Another fun aspect of Mrs Tuquet is that it’s never quite clear just how much of a fairy-godmother she is. She appears to be an ordinary woman, and she’s certainly never referred to as a fairy. She is known about the village as a sort of harmless thief. She steals things, but she always gives them back. The shenanigans she construes to enable Ella’s attendance of the ball appear to be a combination of theivery (stealing the dress) and calling in of favours (persuading the coachmen to do an extra run for Ella)… and yet, at the end, as she walks off, Mrs Tuquet simply fades away. I’m usually somewhat bored by the ‘is it or isn’t it’ style plot, but in this case, I approve. The suggestion is pretty strong that Mrs Tuquet is in some sense magical, yet nothing she does to help Ella amounts to something impossible for a real woman to do. In this way, Ella is not robbed by her achievement. The prince falls in love with the dirty, spirited, rude girl, and Mrs Tuquet merely facilitates their coming together, providing the opportunity for their love to flourish, and prompting Ella towards a more mature outlook that will enable her to forge her own place in the world, rather than simply handing her illusory baubles with which to attract a man.

I also like that the film openly explores the emptiness of Cinderella’s ambitions and dreams as expressed in the traditional tale. Ella has been told a prophecy, that one day she will live in the palace, but when Mrs Tuquet asks her what she will do in the palace she hasn’t a clue. And later, when she fantasises about it, even her daydream descends into a sort of boredom. I remember being puzzled by this scene as a child. The vision of the palace seemed artificially stale and empty I wasn’t sure what I was supposed to get from it. I now realise, of course, that that was the point: a nebulous dream of having wealth bestowed abruptly upon one is artificial and empty, baring no concept of what in such a life would bring happiness. And once Mrs Tuquet’s questions have gently nudged her towards such a realisation, Ella’s mischievous curiosity causes her own day-dream to come tumbling down:

This is one of three dream-ballet sequences, all bar the last of which somewhat puzzled me as a child. I understood that they were dreams or fantasies (I think), but the sudden interjection of ballet into a live-action piece was striking, despite my ready acceptance of random singing and dancing in musicals and the odder flights of fancy one met with in the average Disney film of the period (pink elephants on parade, anyone?). I’m not sure this was to the film’s detriment. I found such sequences fascinating fodder for the imagination, although I don’t think I ever really understood the middle sequence as a child.

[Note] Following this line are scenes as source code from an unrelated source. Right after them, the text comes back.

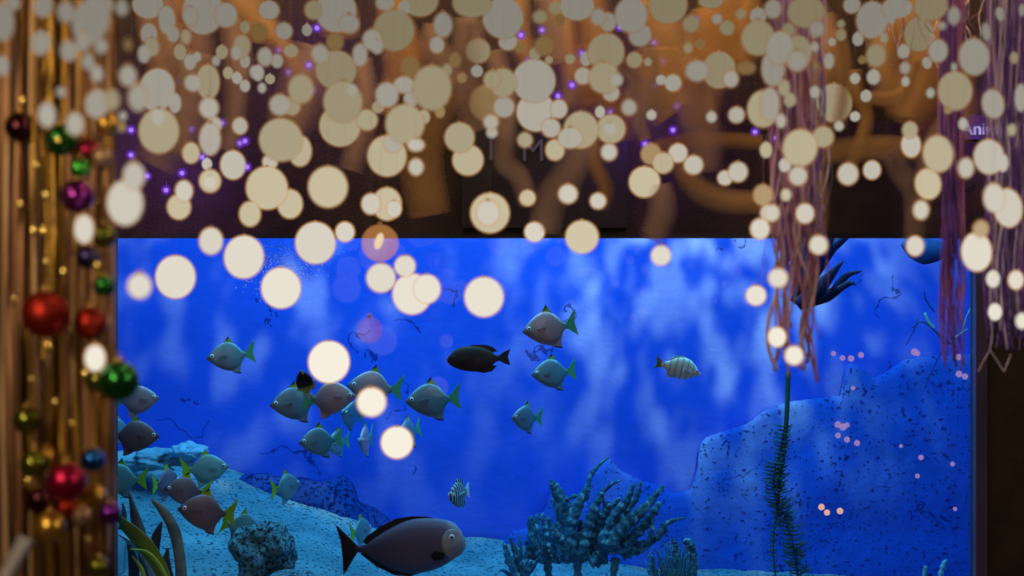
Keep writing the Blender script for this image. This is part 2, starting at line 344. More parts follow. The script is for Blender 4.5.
B_pale = banded('pale_silver_scales', [(0, (.16, .26, .26)), (.3, (.22, .36, .34)), (.6, (.20, .34, .32)), (1, (.14, .28, .26))], 0, .35, spec=.6, metal=.15)
def moony(nm, b, f, t):
    prof, fins = moony_parts(b, f, t, M_black)
    return fish(nm, b, prof, fins, (-.385, .035, .037, .043))
mt, mp_, md, mw = moony('moony_fish', B_teal, M_fin, M_tail), moony('moony_fish', B_pink, M_fin, M_tail), moony('moony_fish', B_dark, M_taily, M_taily), moony('moony_fish', B_pale, M_fin, M_taily)
GM = 'silver moony fish shoaling in the aquarium'
for a in [
    (mt, 231, 356, 4.6, 48, 'teal silver diamond-shaped fish swimming alone at left, green tail up', 1, 15, -6),
    (mp_, 550, 328, 4.5, 56, 'pinkish silver fish with green tail, uppermost fish right of the brown one', 1, 8, -8),
    (mt, 554, 373, 4.7, 48, 'blue-grey diamond-shaped fish just below the pinkish silver one', 1, 18, -4),
    (mt, 527, 418, 4.8, 42, 'small teal fish turned half away, lowest of the three at centre', 1, 42, 4),
    (mt, 297, 403, 4.6, 54, 'teal silver fish facing left beneath the black and yellow fish', 1, 12, -5),
    (mp_, 329, 398, 4.5, 54, 'pinkish fish facing right just under the big glowing bulb', 0, 10, 3),
    (mp_, 375, 388, 4.65, 56, 'pinkish fish partly behind the glowing bulb, its green tail to the right', 1, 10, 6),
    (mt, 433, 400, 4.6, 56, 'teal fish facing left right of the shoal, tail raised', 1, 10, -3),
    (mt, 321, 441, 4.7, 46, 'dark teal fish facing left at the bottom of the shoal', 1, 24, -3),
    (mt, 338, 443, 4.9, 40, 'thin teal fish turned away behind the dark teal one', 1, 62, -2),
    (mt, 353, 414, 4.95, 46, 'narrow teal fish half hidden beside the glowing bulb, nose up', 1, 66, 18),
    (mp_, 366, 440, 4.8, 48, 'narrow pale fish seen head-on below the glowing bulb', 1, 80, 0),
    (mt, 410, 432, 4.9, 44, 'narrow teal fish behind the lowest glowing bulb of the tank', 1, 64, -8),
    (mp_, 136, 400, 4.6, 46, 'pinkish fish peeping out right of the big green bauble', 0, 10, 4),
    (md, 133, 436, 4.5, 52, 'dark fish facing right below the pinkish one beside the tinsel curtain', 0, 10, -3),
    (mw, 122, 479, 4.7, 50, 'pale fish whose bright yellow tail points right, beside the tinsel curtain', 1, 10, 4),
    (mw, 205, 469, 4.8, 48, 'pale silver fish facing right with yellow tail, above the sand slope', 0, 16, 4),
    (md, 166, 483, 4.75, 46, 'narrow dusky fish seen almost head-on in the lower left group', 0, 68, 2),
    (md, 187, 491, 4.6, 46, 'dusky pinkish fish facing left in the middle of lower left group', 1, 15, 8),
    (md, 207, 512, 4.45, 58, 'dusky fish facing left over the sand, largest of the lower left group', 1, 12, 8),
    (mw, 240, 526, 4.6, 44, 'pale fish facing down right beside the speckled boulder', 0, 40, -14),
    (mw, 286, 487, 4.7, 44, 'pale blue fish turned away with yellow tail above the sand', 0, 58, 6),
    (mt, 118, 430, 4.9, 40, 'dark fish mostly hidden at the tinsel curtain edge', 1, 40, 0),
    (mw, 302, 592, 4.6, 52, 'fish at the bottom edge showing only its yellow fin tip', 1, 10, 0),
    (mw, 361, 531, 4.95, 42, 'small pale fish behind the tail of the big grey fish', 0, 66, 4),
]: put(*a, GM)
# brown tang
M_brown = mat('dark_brown_scales', (.050, .024, .022), .6, noise_col=(.075, .034, .030), nscale=6, spec=.25)
M_blackblue = mat('blue_black_fin', (.015, .016, .035), .5)
tang = fish('brown_surgeonfish', M_brown,
    [(0, .02, -.02, .01), (.05, .085, -.075, .03), (.15, .155, -.125, .055), (.3, .19, -.165, .07), (.5, .18, -.18, .065), (.66, .125, -.135, .045), (.76, .05, -.055, .02), (.84, .035, -.035, .012)],
    [('dorsal_fin', [(-.32, .15), (-.1, .205), (.1, .20), (.22, .165), (.30, .10), (.18, .08), (0, .15)], M_brown, 0, 0),
     ('anal_fin', [(-.1, -.17), (.08, -.205), (.2, -.18), (.28, -.10), (.16, -.1)], M_brown, 0, 0),
     ('tail_fin', [(.31, .035), (.40, .09), (.50, .125), (.455, .02), (.49, -.11), (.40, -.08), (.31, -.035)], M_blackblue, 0, 0),
     ('pectoral_fin', [(-.26, .01), (-.14, .04), (-.12, -.04), (-.25, -.03)], M_brown, -.068, .15), ('pectoral_fin', [(-.26, .01), (-.14, .04), (-.12, -.04), (-.25, -.03)], M_brown, .068, -.15)],
    (-.40, .05, .020, .044), M_brown)
put(tang, 479, 359, 4.5, 64, 'dark brown oval fish facing left in the open blue water', 1, 8, -2)
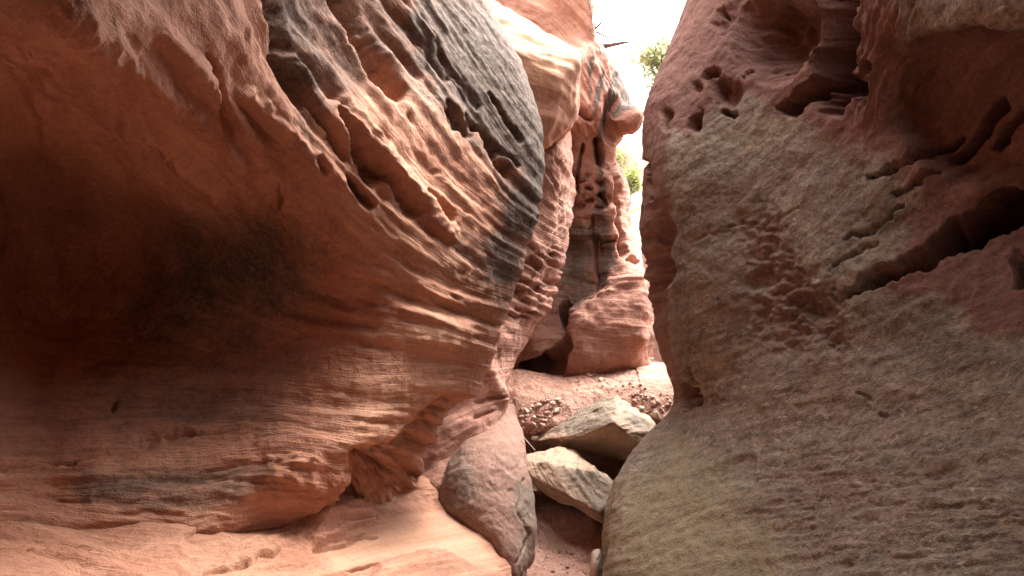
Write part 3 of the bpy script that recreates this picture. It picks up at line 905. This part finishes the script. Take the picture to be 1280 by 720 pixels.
def ledge():
    rows = [  # y, list of (x, depth)
        (588, [(-500, 3.9), (-230, 4.2), (0, 4.8), (130, 5.1), (260, 5.5), (390, 5.9), (490, 6.5), (560, 7.0), (610, 7.2)]),
        (596, [(-500, 2.9), (-230, 3.2), (0, 3.75), (130, 4.1), (260, 4.4), (390, 4.7), (490, 5.35), (560, 5.8), (610, 6.0)]),
        (630, [(-500, 2.6), (-230, 2.9), (0, 3.4), (130, 3.72), (260, 3.95), (390, 4.3), (490, 5.0), (555, 5.45), (600, 5.6)]),
        (662, [(-500, 2.35), (-230, 2.65), (0, 3.1), (130, 3.42), (260, 3.6), (390, 3.95), (490, 4.6), (565, 5.05), (620, 5.3)]),
        (692, [(-500, 2.1), (-230, 2.45), (0, 2.9), (130, 3.15), (260, 3.35), (390, 3.65), (490, 4.2), (580, 4.75), (632, 5.1)]),
        (720, [(-500, 1.95), (-230, 2.25), (0, 2.72), (130, 2.95), (260, 3.15), (390, 3.42), (490, 3.9), (590, 4.45), (640, 4.9)]),
        (800, [(-500, 1.6), (-230, 1.9), (0, 2.35), (130, 2.55), (260, 2.75), (390, 3.0), (490, 3.4), (600, 3.9), (660, 4.4)]),
        (1000, [(-500, 1.2), (-230, 1.4), (0, 1.75), (130, 1.9), (260, 2.1), (390, 2.3), (490, 2.6), (610, 3.0), (680, 3.5)]),
        (1300, [(-500, 1.1), (-230, 1.3), (0, 1.6), (130, 1.75), (260, 1.9), (390, 2.1), (490, 2.4), (610, 2.7), (680, 3.0)]),
    ]
    ctrl = [[P(x, y, d) for x, d in r] for y, r in rows]
    s = Sheet(ctrl, [20, 40, 44, 44, 40, 40, 20, 8], [16, 40, 60, 60, 60, 60, 60, 44])
    if (s.N[s.H // 2, s.Wd // 2] @ np.array([0, -0.3, 1])) < 0: s.flip()
    px, py = s.px, s.py
    S, T = flow(px, py, [(100, 600, 8), (100, 700, 16), (330, 650, -16), (350, 710, -12), (450, 640, -14), (520, 650, -8), (560, 700, -12), (200, 640, 0)], 640)
    wx = px + fbm(px / 30, py / 30, 2, 4) * 6
    wy = py + fbm(px / 30, py / 30, 5, 4) * 5
    D = np.zeros_like(px)
    # stepped, flaking slabs: each terrace drops a few centimetres along a ragged line
    for pts, h, soft in (([(-80, 640), (200, 632), (330, 626), (352, 632), (300, 655), (268, 668), (236, 674), (232, 720), (180, 800), (-80, 800)], 0.030, 3),
                         ([(-80, 704), (120, 698), (300, 692), (345, 682), (352, 690), (320, 706), (262, 712), (225, 740), (200, 800), (-80, 800)], 0.025, 2.5),
                         ([(300, 570), (470, 594), (476, 606), (440, 618), (395, 628), (300, 610)], 0.15, 4),
                         ([(330, 622), (440, 628), (472, 640), (462, 652), (420, 670), (392, 684), (340, 660)], 0.11, 4),
                         ([(470, 706), (520, 690), (556, 690), (600, 715), (610, 760), (440, 760)], 0.05, 3.5)):
        sd_ = polysd(wx, wy, pts)
        for q_ in range(4 if h > 0.1 else 2):
            m_ = 4 if h > 0.1 else 2
            D = D + h / m_ * sstep(-2.2, 2.2, sd_ - 4.5 * q_ + 5.0 * 0.7 * fbm(T / 95.0, S / 60.0, 91 + 3 * q_, 4))
    D = D - 0.05 * prof(polyline(wx, wy, [(232, 674), (268, 666), (300, 654), (338, 630)], 3.0))
    D = D - 0.04 * prof(polyline(wx, wy, [(240, 726), (262, 712), (312, 706), (346, 688)], 2.6))
    D = D - 0.04 * prof(polyline(wx, wy, [(430, 712), (505, 699), (520, 692), (545, 690)], 2.5))
    D = D - 0.03 * prof(capsule(wx, wy, 395, 688, 470, 672, 5, 3))
    D = D + polymask(px, py, [(330, 580), (480, 590), (470, 660), (400, 690), (330, 640)], 14) * (ridged(T / 90, S / 8.0, 5, 3) - 1) * 0.03
    s.push(D)
    smooth = polymask(px, py, [(470, 660), (540, 630), (600, 670), (630, 720), (520, 690), (420, 712), (400, 690)], 10)
    s.push((generic_relief(s, S, T, 50.0, 0.9) + fbm(s.V[..., 0] * 14, s.V[..., 1] * 14, s.V[..., 2] * 14, 4) * 0.007) * (1 - 0.8 * smooth))
    var = 0.6 * polymask(px, py, [(-60, 590), (240, 585), (345, 590), (330, 612), (250, 640), (60, 660), (-60, 660)], 14, 12, 40, 14)
    var = np.maximum(var, 0.35 * polymask(px, py, [(520, 695), (560, 690), (600, 720), (520, 740)], 6, 6, 20, 2))
    bl = np.maximum(0.50 * smooth, 0.22 * polymask(px, py, [(230, 640), (340, 626), (340, 720), (230, 730)], 12, 10, 30, 4))  # painted paler only where lit, so the left end looks shaded
    put_attrs(s, S, T, varnish=var, bleach=bl)
    o = s.build('rock_ledge', MAT_LEFT)
    tag(o, 'pale flaking sandstone ledge with thin cracked slabs along the foot of the left cliff', 'rock ledge', None, 'thing')
    return o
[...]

In this dream Ella believes the man she met in the woods is the son of the cook in the palace of the duke (he is, of course, the prince himself!), and her fantasy is easily converted and happily filled with thoughts of being not only a cook’s wife, but a valuable part of the kitchen staff. Far from disappointed that the prophecy might mean that she would merely work at the palace, Ella’s dream is enlivened now that she can see a role for herself within that world.

But the real prize is the final sequence, where Ella has finally discovered the truth of the prince’s identity and believes that he is promised to marry a foreign princess (a rumour started by her own enigmatic presence at the ball). The passion expressed by the lead performers elevates this ballet sequence from mere dance to true art:

I was swept up by the romance of this film as a child. For me, it was the correct Cinderella. I am ever so glad to see that it has stood the test of time. If only it were available on DVD.